Fawcett-Majors adorned more bedroom walls than sheetrock in the late 1970s, having posed for a now-iconic bathing suit shoot that went on to sell over 12 million copies. The photographer, Bruce McBloom, was a friend of the Majors family and had been enlisted by ABC to take publicity shots during the filming of the pilot in 1976. Months later, McBloom got a call saying Fawcett-Majors was the only Angel who had agreed to pose for a poster; she insisted McBloom be the cameraman. He did the session at her house—with the actress swapping out a bikini for the red swimsuit—six months before Angels aired. In 2009, the outfit was donated to the Smithsonian.
8. The network always wanted to show Charlie.

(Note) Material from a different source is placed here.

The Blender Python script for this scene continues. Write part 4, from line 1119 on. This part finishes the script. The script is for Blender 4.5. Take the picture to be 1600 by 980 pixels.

Forsythe was never seen on camera in the series, but ABC continually pushed for an episode where the women would finally have a face-to-face with their boss. Producer Leonard Goldberg told the Archive of American Television that the network “talked often about the episode where you got to see Charlie. Every year the network would say, ‘Sweeps are coming. Let’s show Charlie.’” Ultimately, they couldn’t be persuaded.
9. The clothing budget was $20,000 per episode.
Charlie’s Angels stuck to its promise of glossy content, with viewers virtually guaranteed the ladies would fight crime while sporting the latest in high fashion. To that end, producers spared no expense in the show’s wardrobe department, allotting $20,000 per episode. (Even the shoes, which were rarely onscreen, were high-end.) Costumes were changed a minimum of eight times per hour. Fawcett-Majors broke some kind of record when, during one of her guest appearances, she sported 12 different outfits.
10. The visited The Love Boat.
To help draw attention to the 1979-80 season with new Jackson replacement Shelley Hack, Spelling had the team visit the dock of his highly successful series The Love Boat to investigate a $5 million stash of gold and bronze. While the network expected a ratings bump for Hack, it was not to be: the actress was written out of the show by the end of the season. She did not take it well. “A business decision was made,” she told People in 1980. “Change the time slot or bring on some new publicity. How to get publicity? A new Angel hunt. Who is the obvious person to replace? I am—the new kid on the block.” Tanya Roberts became the sixth (and final) Angel for the show’s last season.
11. An all-male spin-off was attempted.
Seemingly misunderstanding the appeal of Charlie’s Angels down to its very marrow, Spelling arranged for a spin-off titled Toni’s Boys. The Boys backdoor pilot, which was part of the show’s fourth season, featured three men going undercover at the behest of a female Charlie named Toni Blake (Barbara Stanwyck). Toni had a friendly rivalry with Charlie, and used a rodeo rider and athlete among her operatives. Spelling promised a series if the public “took to it,” which they did not.
12. Revival attempts have rarely been successful.
Fans have not been kind toward previous attempts to rekindle that ‘70s-era Angel aesthetic. While the Drew Barrymore-produced feature performed well in 2000, its 2003 sequel was a disappointment; Spelling himself tried with Angels ’88, which was victimized by a Writers Guild strike that year, was delayed for so long it became Angels '89 and then never aired; a 2011 revival made it only four episodes. It was recently reported that actress-director Elizabeth Banks (Pitch Perfect) will try again for Sony Pictures.